Secular conference coming to the Holy City 

Non-theists to converge on Charleston Marriott Sept. 28-30

At the end of September, the Carolinas Secular Association will hold its second annual conference in — of all places — the Holy City.

Local non-theist group Secular Humanists of the Lowcountry is acting as the host organization for this year's conference at the Charleston Marriott, and SHL President Amy Monsky says the conference will help local secular groups from North and South Carolina to network and work together on regional initiatives.

At last year's conference in Carolina Beach, N.C. — the first ever Carolinas Secular Conference — the group decided to throw its weight behind leukemia and lymphoma research with a series of Light the Night fundraising walks. This year, the itinerary includes forums about community building and education.

Monsky says secular groups in the Carolinas recently stood in opposition to a North Carolina constitutional amendment defining marriage as between a man and a woman exclusively.

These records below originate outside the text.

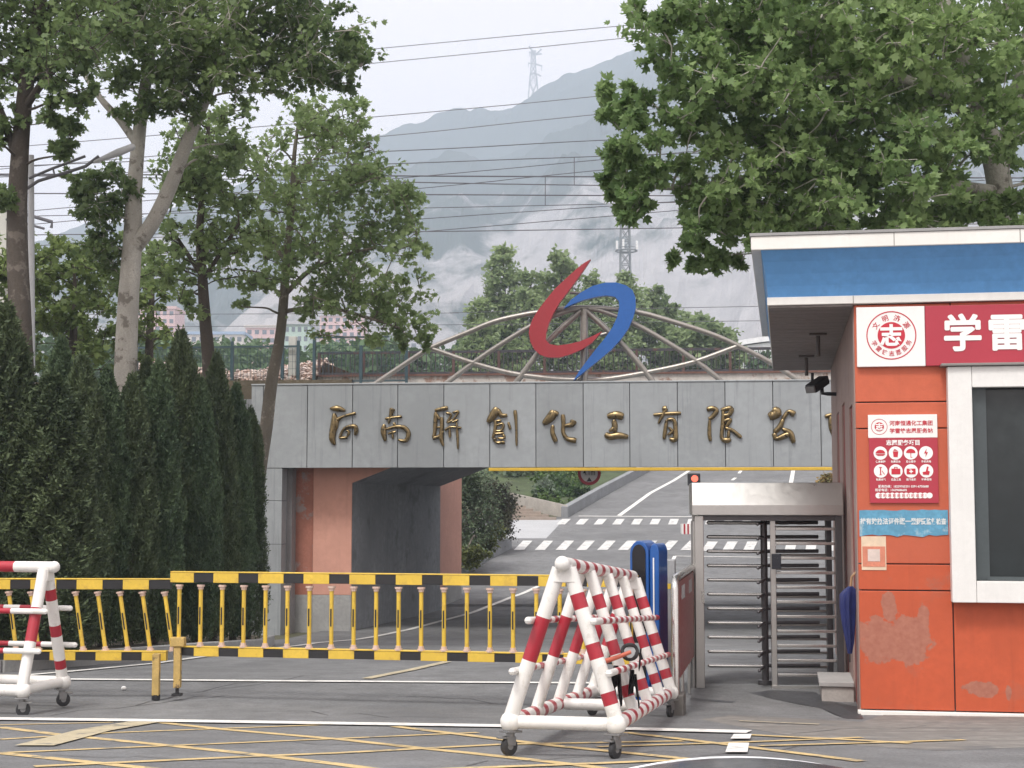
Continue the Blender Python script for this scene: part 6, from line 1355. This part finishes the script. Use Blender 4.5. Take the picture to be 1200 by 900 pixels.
def cab(z0, z1, x0a, x1a, x0b, x1b, wa, wb, name, mat, n=1):
    m_ = MB(); m_.hexa([(cx0 + x0a, cy0 - wa, cz0 + z0), (cx0 + x1a, cy0 - wa, cz0 + z0), (cx0 + x1a, cy0 + wa, cz0 + z0), (cx0 + x0a, cy0 + wa, cz0 + z0), (cx0 + x0b, cy0 - wb, cz0 + z1), (cx0 + x1b, cy0 - wb, cz0 + z1), (cx0 + x1b, cy0 + wb, cz0 + z1), (cx0 + x0b, cy0 + wb, cz0 + z1)]); return m_.build(name, mat, car, bevel=.02)
cab(.965, Hc - .1, -1.5, 1.3, -.85, .75, .82, .64, 'window', glassm)
mb = MB(); nx_, ny_ = 20, 10                       # crowned roof skin
for i in range(nx_ + 1):
    for j in range(ny_ + 1):
        u, v = i / nx_ * 2 - 1, j / ny_ * 2 - 1
        mb.v.append((cx0 - .05 + u * .86, cy0 + v * .66, cz0 + Hc - .21 * u * u - .06 * v * v - .03 * (u * u * v * v)))
for i in range(nx_):
    for j in range(ny_): q = i * (ny_ + 1) + j; mb.f.append((q, q + ny_ + 1, q + ny_ + 2, q + 1)); mb.m.append(0)
mb.build('roof', carm, car, smooth=True)
MB().tube([(cx0 - .05 + u * .86, cy0 + .665, cz0 + Hc - .06 - .24 * u * u) for u in np.linspace(-.95, .95, 21)], .005, 8).build('roof_glint', M('glint_silver', (.75, .76, .78), .3, metal=.3, var=.02), car, smooth=True)  # added tube whose light colour stands for the sky glint on the roof edge
for x in (-1.38, 1.4):
    for s in (-1, 1):
        m_ = MB(); m_.tube([(cx0 + x, cy0 + s * .72, cz0 + .32), (cx0 + x, cy0 + s * .9, cz0 + .32)], .32, 24); wq = m_.build('wheel', rubber, car, bevel=.02)
        m_ = MB(); m_.tube([(cx0 + x, cy0 + s * .8, cz0 + .32), (cx0 + x, cy0 + s * .905, cz0 + .32)], .2, 18); m_.build('rim', zinc, wq)

# ================================================================== HAZE
bpy.ops.mesh.primitive_cube_add(size=1, location=(0, 1200, 400)) if False else None
mb = MB().box(-2600, 2600, -60, 2600, -3.0, 700); hz = mb.build('haze', [])
m = bpy.data.materials.new('haze_air'); m.use_nodes = True; t_ = m.node_tree; t_.nodes.clear()
pv = t_.nodes.new('ShaderNodeVolumePrincipled'); pv.inputs['Color'].default_value = (.765, .87, 1, 1); pv.inputs['Density'].default_value = .00052; pv.inputs['Anisotropy'].default_value = .0
ou = t_.nodes.new('ShaderNodeOutputMaterial'); t_.links.new(pv.outputs[0], ou.inputs['Volume'])
hz.data.materials.append(m); tag(hz, kind='stuff')
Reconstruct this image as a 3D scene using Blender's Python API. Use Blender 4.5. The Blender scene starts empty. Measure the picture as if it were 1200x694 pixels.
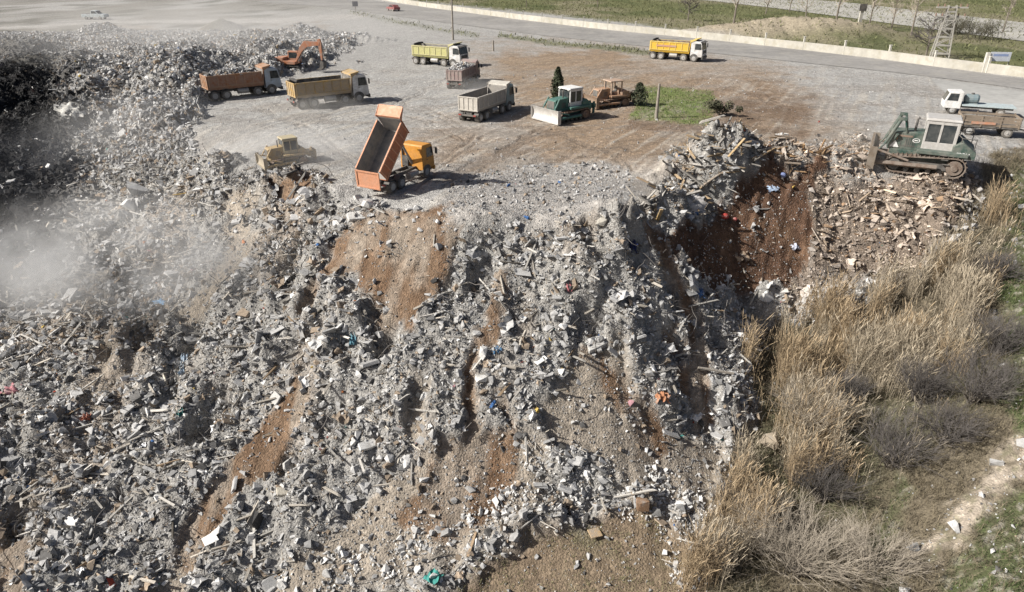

They also plan to march in the South Carolina Pride parade in Columbia. "We want social equality for everybody, especially with regards to marriage," Monsky says. Other potential areas of discussion include women's reproductive rights and separation of church and state in schools, she says.

One topic that might come up at the conference is celebrancy, or rites of passage developed by humanists to mark life events including births, marriages, and deaths. "We really don't have as much put in place as somebody in a religious community might, and so this makes me a little sad," Monsky says, giving the example of her own Catholic confirmation and her relatives' Bar Mitzvahs. "We have to be a little more creative."

Speakers at the conference will include Edwina Rogers, executive director of the lobbying group Secular Coalition for America, and Maggie Ardiente, director of development and communications for the American Humanist Association.

As for the humor of holding an atheist convention in a city known for its church-steeple skyline, Monsky says it hasn't come up. There was some discussion, however, as to whether it was appropriate to hold the conference at a Marriott, as the hotel chain is owned by a well-known Mormon family, but Monsky says she thinks the company is "quite progressive" in its business practices. "Short of including the Book of Mormon in the hotel rooms and banning hotel porn, I don't really see there being any kind of religious influence," she says. "It's nothing like Chick-fil-A."

The Carolinas Secular Conference 2012 will take place from Sept. 28-30 at the Charleston Marriott (170 Lockwood Blvd.). The registration fee, which does not include a hotel room, is $125 per person, and students receive a discounted rate of $75. Attendees must register via the conference website by Aug. 27.